Excellent article, informative, insightful and literary, thank you Mary.
William Amos’s comment re Walter Scott is a useful amendment I think, thanks to him for that.

I live in a small provincial town in a rural area and I would say there are still plenty of “yeomen” round here, not the most daring kind maybe, but perhaps our relative ease and plenty mean that lies more or less dormant at present. Who knows, the future is hidden.

Mark Melvin
Mark Melvin
1 month ago

The suggestion that yeoman of Britain are limited to being mercenaries or perpetrating illegal or highly questionable activities from overseas beyond the grasp of the British nanny state really rather irks me.

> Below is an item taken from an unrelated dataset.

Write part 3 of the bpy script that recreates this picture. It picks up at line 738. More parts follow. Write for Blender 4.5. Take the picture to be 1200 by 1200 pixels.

I saw an opportunity outside London in 1985 and took it. I saw limited options in that era London, and wider England. I see fewer today sadly. I’m an accountant by the way. Not a mercenary, drug dealer, people trafficker or whatnot. I know a real lot of people just like me. And yes, I’d rather have had my career in England. Rather disappointed by this article. Mary writes very well and interestingly usually. Just don’t get this one at all.

David Cienski
David Cienski
1 month ago

I would have thought that Robin Hood, with his stealing from the rich and giving to the poor, would have been excellent avatar for Financial Diversity.

mike flynn
mike flynn
1 month ago

How sad an outlook. Nottingham demographic changes, so remove the myth that so attracted these people to GB? They came for the welfare certainly. But didn’t they also come because, compared to where they come from, GB offers one the chance to become this liberated yeoman? Why do the people in charge today need to destroy the truth and myths that made the west the place to be?

Peter Christine
Peter Christine
1 month ago

Isn’t the point of folklore to illustrate those character virtues to which we aspire, or in the case of the Sheriff those we should avoid rather than to vainly dissect the stories while missing the point? Long live Flynn and Rathbone in our consciousness!